Today I had an insight into how vulnerable my daughter is. How events could turn out differently if things are not handled the right way. I went to her school at 10.30 to pick her up for an exciting day. We were going to visit the college. I got there and walked into the duty room and asked the carers present if B was around. They said no, she should have been here at 10 but we haven't seen her. They then proceeded to ring up the school reception to find out why she hadn't come down. Whilst they were doing this, I decided to walk the 10 metres to her bedroom to drop something off. As I got near to her room I could hear hysterical crying and her door was shut. SHE WAS IN THERE! I opened it to find her in a right state. Apparently she had come back 15 minutes earlier and gone in to change her t-shirt and shut the door. Why she didn't call someone I don't know but she was distraught at being there on her own for so long.
I walked back to the duty room, noticeably angry. They were apologetic and said she normally says she is back. Well this time she obviously didn't. I got her calm and took her to the college where we had a fabulous day.
Upon return I spoke to the care co-ordinator and expressed my concern that no-one could account for her whereabouts from the time she left her class at around 10 to when i arrived at 10.30. Anything could have happened. She could have had a seizure, she could have been driven off by some stranger (cos believe me if they said they knew me she would go!) or anything. And why the care staff didn't ring to see where she was when she didn't arrive by 10.10 I do not know.
So a message left on my ansaphone when I get in by the Care Manager. Its unacceptable what happened, she is investigating why no-one followed up where she was etc. I should think so too. I trust the care manager and coordinator to find out and action accordingly.

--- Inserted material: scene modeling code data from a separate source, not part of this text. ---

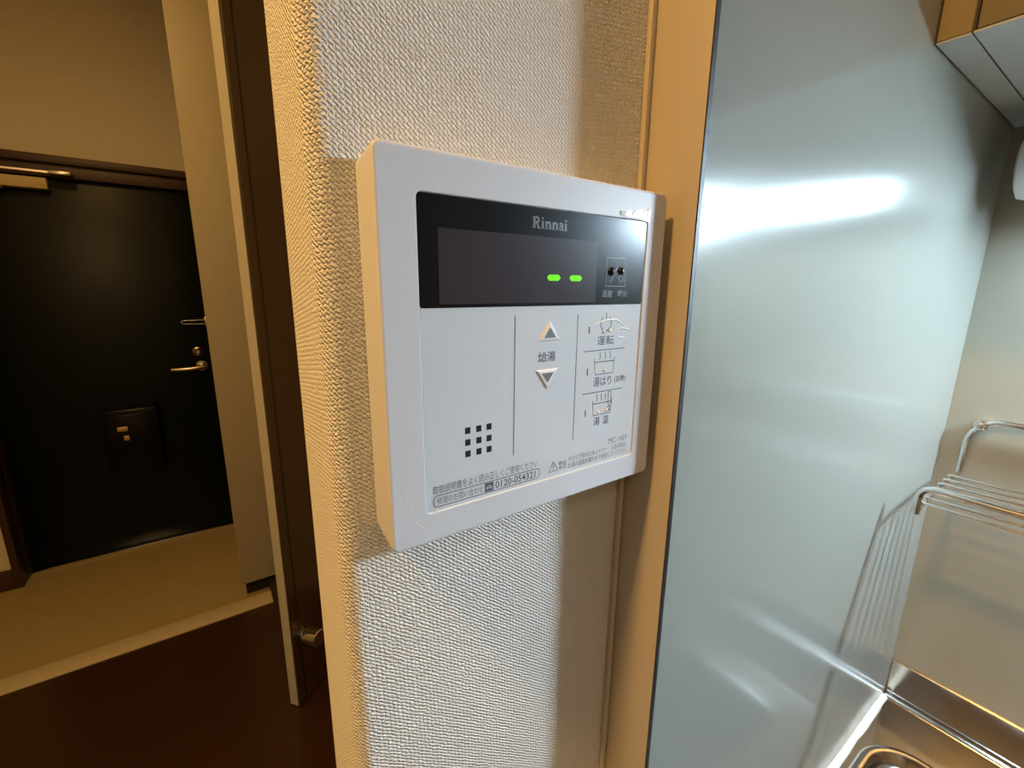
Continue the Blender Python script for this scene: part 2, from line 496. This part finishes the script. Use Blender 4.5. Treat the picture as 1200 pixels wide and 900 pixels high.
add_tube(bm, [kp, kp + NF * 0.004, kp + NF * 0.0045, kp + NF * 0.012, kp + NF * 0.0125, kp + NF * 0.060, kp + NF * 0.063], [0.030, 0.030, 0.019, 0.019, 0.028, 0.028, 0.025], 20)
tag(finish('door_stop', bm, 'chrome', d2, smooth=True), 'short chrome cylinder low on the door face')

# ------------------------------------------------------------------ tall cream cupboard by the entrance
sc = thing('shoe_cupboard', 'tall cream shoe cupboard between the front door and the brown door', 'cupboard', (0.22, 2.3, -0.06))
box('body', 'cream', 0.004, 0.735, 2.172, 2.62, 0.024, HC - 0.002, sc)
box('door', 'cream', 0.000, 0.362, 2.150, 2.170, 0.022, HC - 0.004, sc, bev=0.0015)
box('door', 'cream', 0.366, 0.735, 2.150, 2.170, 0.022, HC - 0.004, sc, bev=0.0015)
box('toe_kick', 'black', 0.015, 0.735, 2.195, 2.60, -0.06, 0.024, sc)

# ------------------------------------------------------------------ upper kitchen cabinet
ZC = CZ + 0.1525
uc = thing('upper_cabinet', 'honey wood upper kitchen cabinet with grey underside beside the steel panel', 'cabinet', (0.53, -0.3, ZC))
box('side_panel', 'cab_edge', 0.4005, XB - 0.001, 0.0970, YS - 0.0006, ZC, 2.35, uc, bev=0.0006, seg=1)
box('underside_edge', 'cab_under', 0.4010, XB - 0.001, 0.0972, YS - 0.001, ZC - 0.0008, ZC + 0.0001, uc)
box('bottom_board', 'cab_under', 0.4200, XB - 0.001, -0.80, 0.0962, ZC - 0.0008, ZC + 0.018, uc)
box('front_lip', 'cab_under', 0.4010, 0.4200, -0.80, 0.0962, ZC - 0.0008, ZC + 0.0004, uc)
box('seam', 'black', 0.4030, XB - 0.001, 0.0962, 0.0972, ZC - 0.0003, ZC + 0.018, uc)
box('door', 'cab_wood', 0.4012, 0.4195, -0.350, 0.0955, ZC + 0.0006, 2.35, uc, bev=0.0008, seg=1)
box('door', 'cab_wood', 0.4012, 0.4195, -0.800, -0.353, ZC + 0.0006, 2.35, uc, bev=0.0008, seg=1)
box('top_board', 'cab_under', 0.42, XB - 0.001, -0.80, 0.0962, 2.33, 2.35, uc)

# ------------------------------------------------------------------ under-cabinet tube light
LX, LZ = 0.598, CZ + 0.106
ul = thing('under_cabinet_light', 'white tube light with rounded end cap under the upper cabinet', 'lamp', (LX, -0.1, ZC))
box('mount', 'lamp_white', LX - 0.010, LX + 0.030, -0.240, 0.090, LZ + 0.023, ZC - 0.0009, ul, bev=0.003)
def cyl_y(name, m, cx, cz, prof, parent, n=28):
    bm = bmesh.new()
    loft(bm, [[(cx + r * math.cos(2 * math.pi * k / n), y, cz + r * math.sin(2 * math.pi * k / n)) for k in range(n)] for r, y in prof])
    return finish(name, bm, m, parent, smooth=True)
tag(cyl_y('tube', 'tube', LX, LZ, [(0.012, TUBE_Y0), (0.012, -0.115)], ul), 'glowing tube')
tag(cyl_y('tube', 'tube_2', LX, LZ, [(0.012, -0.145), (0.012, -0.225)], ul), 'brighter glowing tube')
cyl_y('tube_socket', 'lamp_white', LX, LZ, [(0.018, -0.114), (0.021, -0.117), (0.021, -0.143), (0.018, -0.146)], ul)
cyl_y('tube_socket', 'lamp_white', LX, LZ, [(0.021, 0.080), (0.021, TUBE_Y0 + 0.004), (0.018, TUBE_Y0 - 0.001)], ul)
cyl_y('end_cap', 'lamp_white', LX, LZ, [(0.022, 0.0945), (0.027, 0.0925), (0.0285, 0.088), (0.0285, 0.076)], ul)
cyl_y('end_cap', 'lamp_white', LX, LZ, [(0.0285, -0.225), (0.0285, -0.237), (0.027, -0.242), (0.022, -0.244)], ul)
for y0, y1, a1 in ((0.077, -0.130, 186), (-0.130, -0.226, 180)):
    bm = bmesh.new()
    ang = [a1 + (-51 - a1) * k / 24 for k in range(25)]
    sec = [(LX + 0.0275 * math.cos(math.radians(t)), LZ + 0.0275 * math.sin(math.radians(t))) for t in ang]
    sec += [(LX + 0.0255 * math.cos(math.radians(t)), LZ + 0.0255 * math.sin(math.radians(t))) for t in ang[::-1]]
    loft(bm, [[(x, y0, z) for x, z in sec], [(x, y1, z) for x, z in sec]])
    finish('reflector', bm, 'lamp_white', ul, smooth=True)

# ------------------------------------------------------------------ dish rack on the back wall
rk = thing('dish_rack', 'chrome wire dish rack hung on the beige wall over the sink', 'rack', (0.58, -0.1, CZ - 0.19))
RY0, RY1 = 0.0935, -0.36
ZR = CZ - 0.183
# front guard rail with bent ends
def bent_rail(xf):
    p = [(xf, RY0, ZR - 0.010), (xf, RY0, ZR + 0.006)]
    for i in range(6):
        a = math.radians(180 - 90 * i / 5 if False else 90 * i / 5)
        p.append((xf, RY0 - 0.009 * (1 - math.cos(a)), ZR + 0.006 + 0.009 * math.sin(a)))
    p += [(xf, RY1 + 0.009, ZR + 0.015)]
    for i in range(1, 6):
        a = math.radians(90 * i / 5)
        p.append((xf, RY1 + 0.009 * (1 - math.sin(a)), ZR + 0.006 + 0.009 * math.cos(a)))
    p += [(xf, RY1, ZR - 0.010)]
    return p
tube('front_rail', 'chrome', bent_rail(0.5005), 0.0029, rk, 12)
# back frame with bent top
bf = [(0.6465, 0.0945, ZR - 0.008), (0.6465, 0.0945, CZ - 0.157)]
for i in range(1, 7):
    a = math.radians(90 * i / 6)
    bf.append((0.6465, 0.0945 - 0.024 * (1 - math.cos(a)), CZ - 0.157 + 0.028 * math.sin(a)))
bf += [(0.6465, RY1 + 0.024, CZ - 0.129)]
for i in range(1, 7):
    a = math.radians(90 * i / 6)
    bf.append((0.6465, RY1 + 0.024 * (1 - math.sin(a)), CZ - 0.157 + 0.028 * math.cos(a)))
bf += [(0.6465, RY1, ZR - 0.008)]
tube('back_frame', 'chrome', bf, 0.0030, rk, 12)
for yy in (RY0, RY1):
    tube('side_rod', 'chrome', [(0.5005, yy, ZR - 0.008), (0.535, yy, ZR - 0.005), (0.60, yy, ZR - 0.004), (0.6465, yy, ZR - 0.006)], 0.0024, rk, 10)
for k in range(7):
    xx = 0.6065 - k * 0.0172
    tube('wire', 'chrome', [(xx, RY0 + 0.002, ZR - 0.001), (xx, RY0 - 0.002, ZR), (xx, RY1 + 0.002, ZR), (xx, RY1 - 0.002, ZR - 0.001)], 0.0013, rk, 8)
for yy in (0.0865, RY1 + 0.007):
    bm = bmesh.new()
    add_tube(bm, [(0.6548, yy, CZ - 0.1345), (0.6425, yy, CZ - 0.1345), (0.6418, yy, CZ - 0.1345)], [0.0052, 0.0052, 0.0042], 14)
    tb = finish('screw_tab', bm, 'chrome', rk, smooth=True)
    bm = bmesh.new()
    add_tube(bm, [(0.6418, yy, CZ - 0.1345), (0.6404, yy, CZ - 0.1345), (0.6398, yy, CZ - 0.1345)], [0.0028, 0.0028, 0.0016], 12)
    finish('screw', bm, 'aged_chrome', tb, smooth=True)

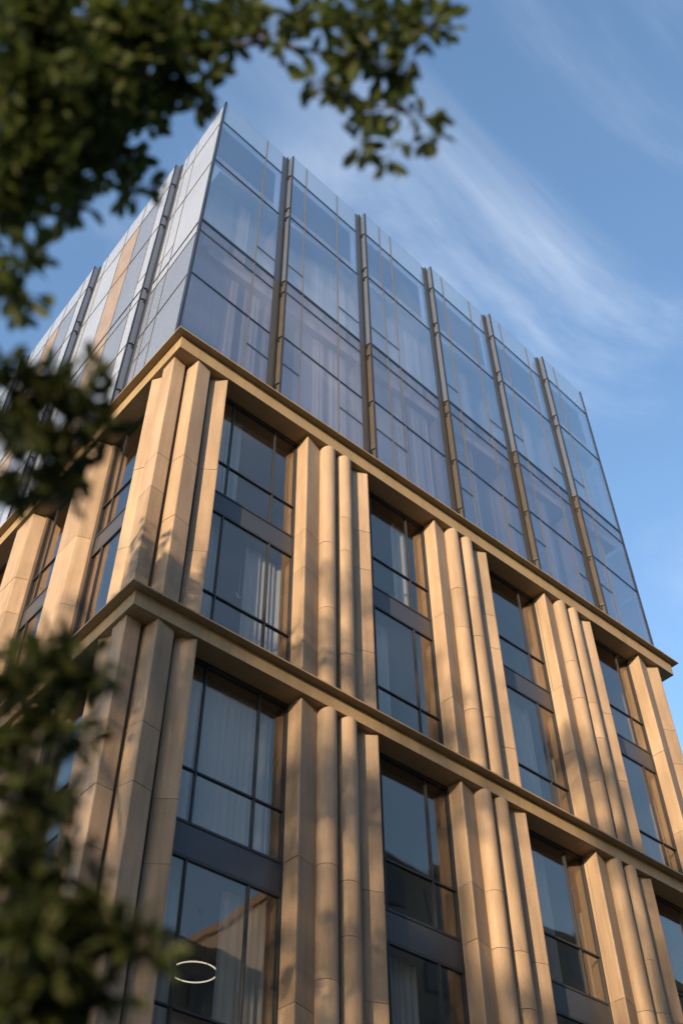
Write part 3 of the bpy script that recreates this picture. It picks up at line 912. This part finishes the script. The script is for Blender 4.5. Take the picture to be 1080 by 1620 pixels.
def street_tree(base, H, R, label, seed, n=1500):
    rd = random.Random(seed)
    root = empty('street_tree', base, label, 'tree', 'street trees along the pavement')
    bm = bmesh.new(); tube(bm, [(0, 0, 0), (0.05, 0.05, H * 0.35), (0.1, -0.05, H * 0.65), (0, 0, H * 0.92)], [0.22, 0.17, 0.11, 0.03], 10); finish('trunk', bm, M['bark'], root, 60)
    cl = []
    for k in range(16):
        a = rd.uniform(0, 6.28); rr = R * rd.uniform(0.25, 0.85); zz = H * rd.uniform(0.45, 0.95)
        rr *= math.sin(math.pi * min(1, max(0.15, (zz / H - 0.35) / 0.62)) ** 0.8 * 0.92 + 0.1)
        p = (rr * math.cos(a), rr * math.sin(a), zz)
        cl.append((*p, R * 0.30, n // 16))
        bm = bmesh.new(); tube(bm, [(0.05, 0, zz * 0.72), (p[0] * .5, p[1] * .5, zz * 0.88), p], [0.06, 0.04, 0.012], 6); finish('branch', bm, M['bark'], root)
    me, lv, lf = leaf_mesh('tree_leaf', 0.8, M['leaf2'])
    vs, fs = [], []
    for s, mt, c in leaf_mats(cl, 0.20, rd):
        b = len(vs)
        vs += [tuple(mt @ Vector(p)) for p in lv]
        fs += [tuple(b + i for i in f) for f in lf]
    m2 = bpy.data.meshes.new('crown'); m2.from_pydata(vs, [], fs); m2.materials.append(M['leaf2'])
    o = link('crown', m2, M['leaf2'], root); o['kind'] = 'stuff'
    return root


street_tree((-12.9, -6.3, PAV - .1), 20.2, 3.0, 'tall broad street tree on the near kerb beside the side street', 3)
street_tree((-15.6, -2.2, PAV - .1), 19.0, 3.0, 'tall street tree set back beside the side street', 5, 1700)  # added out of view to shade the side street front
STREET = ['first', 'second', 'third', 'fourth', 'fifth', 'sixth', 'seventh']
for k in range(7):
    street_tree((-33.5 - 5.8 * k, -20.6, PAV - .1), (26.6, 27.8, 26.2, 27.6, 26.8, 28.0, 26.8)[k], 3.6, '%s tall tree along the pavement across the street' % STREET[k], 30 + k, 3000)  # row added behind the camera, heights set to shade the lower tier
for k in range(6):
    street_tree((-47.5 - 5.6 * k, -26.2, PAV - .1), (27.0, 28.4, 27.6, 27.2, 28.4, 27.0)[k], 3.6, '%s tree of the back row on the open lot across the street' % STREET[k], 60 + k, 3200)  # second unseen row, added to thicken the shade on the stone front

# ------------------------------------------------------------------ buildings across the street


def neighbour(name, x0, x1, y0, y1, h, label, floors, cols):
    root = empty(name, (x0, y1, PAV), label, 'building', 'buildings across the street')
    w, d = x1 - x0, y1 - y0
    bm = bmesh.new(); box(bm, 0, w, -d, 0, 0, h); finish('wall', bm, M['brick'], root)
    bm = bmesh.new(); box(bm, -0.2, w + 0.2, -d - 0.2, 0.2, h + 0.003, h + 0.5); finish('roof', bm, M['backing'], root)
    fh = h / floors; cw = w / cols
    for i in range(floors):
        for j in range(cols):
            bm = bmesh.new(); box(bm, j * cw + cw * .25, j * cw + cw * .75, 0.003, 0.06, i * fh + fh * .25, i * fh + fh * .8)
            f = finish('window', bm, M['frame'], root)
            bm = bmesh.new(); box(bm, j * cw + cw * .28, j * cw + cw * .72, 0.061, 0.07, i * fh + fh * .28, i * fh + fh * .77)
            finish('pane', bm, M['spandrel'], f)
    return root


neighbour('brick_building', 27, 62, -38, -23.6, 31.0, 'dull brown block across the street, the taller of the two', 9, 10)
neighbour('brick_building', -14, 26.5, -38, -23.6, 22.5, 'dull brown block across the street beside the taller one', 7, 13)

People think she is more independent than she is. They look at her and think she can cope. Well clearly she cannot. I entrust them with her care and they have to realise her vulnerabilities. It breaks my heart to think of her sitting there crying, isolated for 15 minutes without anyone coming or hearing her! But the fact it only takes minutes for someone to be taken advantage of just makes me feel sick.
The talk of gaining independence when they get to college worries me silly...I hope she can find some ways of coping but I know she will never be able to live alone even if her condition didnt continue to degenerate. And that in itself makes me feel so sad.
Day 109
5 years ago
5 comments:
((Robyn)))
I'm so sorry B had that experience:(
Horrible for you both. Hope B is ok today and that it doesn't happen again.
xxxx
Dear Robyn
I've been following you and B for a little while, never really felt the need to say much before but this time I can't keep my mouth shut.
I've got something pretty similar to Beth - but more severe, and more quickly progressing. I'm 23 now and I use a feeding tube for fluids, meds and some of my nutritional needs, can't weightbear at all, have no sitting balance or any kind of functional mobility out of my powerchair.
And I left home when I was 18 and went away to college, 200 miles away from my parents. At first I lived in a halls of residence in a shared flat, and now I have my own (housing association) bungalow. I have a lovely housemate who is employed as my main Personal (care) Assistant, and am currently funded for 11 hours of care per day, as well as having people doing sleepover shifts. Waiting on getting that bumped up to waking shifts as my needs change - Continuing Healthcare funding should take care of that.
I'm also supported by the local District Nurses and any care gaps are filled in by the council's Physical Disability Team support workers. I have three cats and I'm working (slowly!) on finishing my degree. I do lots of disability and LGBT rights political stuff and have had a really brilliant time being disabled students rep at my university LGBT society this year.
So... yeah, I think my point is that while I can't really be said to 'live alone' I certainly have my own life, that I'm 100% in control of, and have the same relationship with my parents that any adult offspring might enjoy. B can - and will, if it's what she wants - have the same in a few years time.
:-( Im so sorry this happened to Beth and heartbreaking for you. Hope this enables them to sit up and truley take on board her vulnerability. Many hugs. Lori. xx
how horrid, poor Beth and poor you. I do hope they realise their errors rather than just making the right noises.
Glad she is ok but that is certainly not the point.
Im so angry that this happened to Beth, like you said anything could have happened. I hope you get a full investigation into this.